While some blame the companies for their own problems, others warn that bankruptcy in the industry would deepen the nation's economic woes.

United Auto Workers President Ron Gettelfinger, who testifies before Congress this week, tells Steve Inskeep that bankruptcy is not a viable option for the industry.

"We've been through enough of these bankruptcies that I can tell you, that is the worst possible path for this industry to go in," Gettelfinger says. Filing for Chapter 11 protection "would lead to Chapter 7, which is liquidation," he says. "I firmly believe that."

Gettelfinger says a big part of the industry's problem is that consumers can't get loans for new vehicles.

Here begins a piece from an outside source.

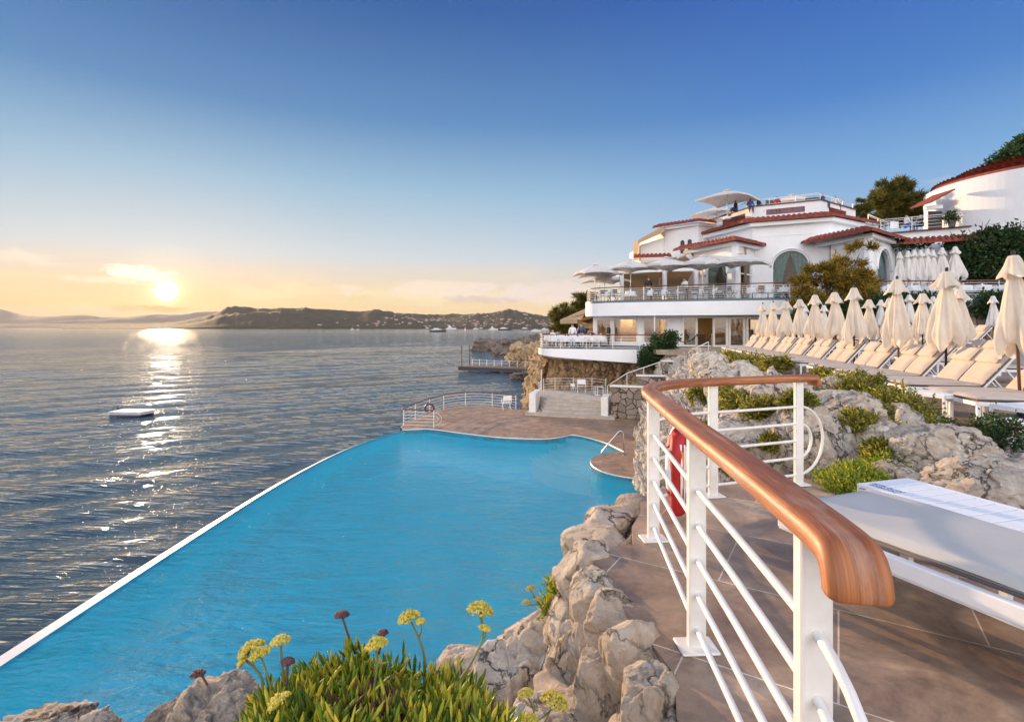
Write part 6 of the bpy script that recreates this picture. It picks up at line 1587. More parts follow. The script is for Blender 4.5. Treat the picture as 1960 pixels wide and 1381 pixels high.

In October 2007, General Motors' stock was over $42 a share. Since then, GM stock has dropped as low as the single digits. "We had made a transformational agreement with that company, and they were on the road to success. Now, since December, we've lost 1.2 million jobs in this country. Then, if we pile on that, that we saw the housing market collapse, we saw Wall Street in the tank, the credit market is so tight out there — this industry got caught up in that."

The industry went from doing well a year ago to being in the tank today, Gettelfinger says, "because consumers cannot get loans. I think it's imperative that the government issue this low-interest bridge loan to help us through this economic downturn."

Critics of the industry blame management of the Big Three automakers for the industry's woes, as well as complicated deals with the union.

But Gettelfinger says it's unfair to place blame solely on management, and he isn't asking for a shake-up. He dismisses criticisms that the UAW agreements have too many rules, saying the deals were "filled with concessions."

"Workers at the UAW, both active and retired, have stepped up to the plate time and time again to help our industry. ... Look at the quality improvements that have been made over the years. ... Today, the vehicles that are on the road that are assembled by the UAW members at the Big Three are second to none," he says.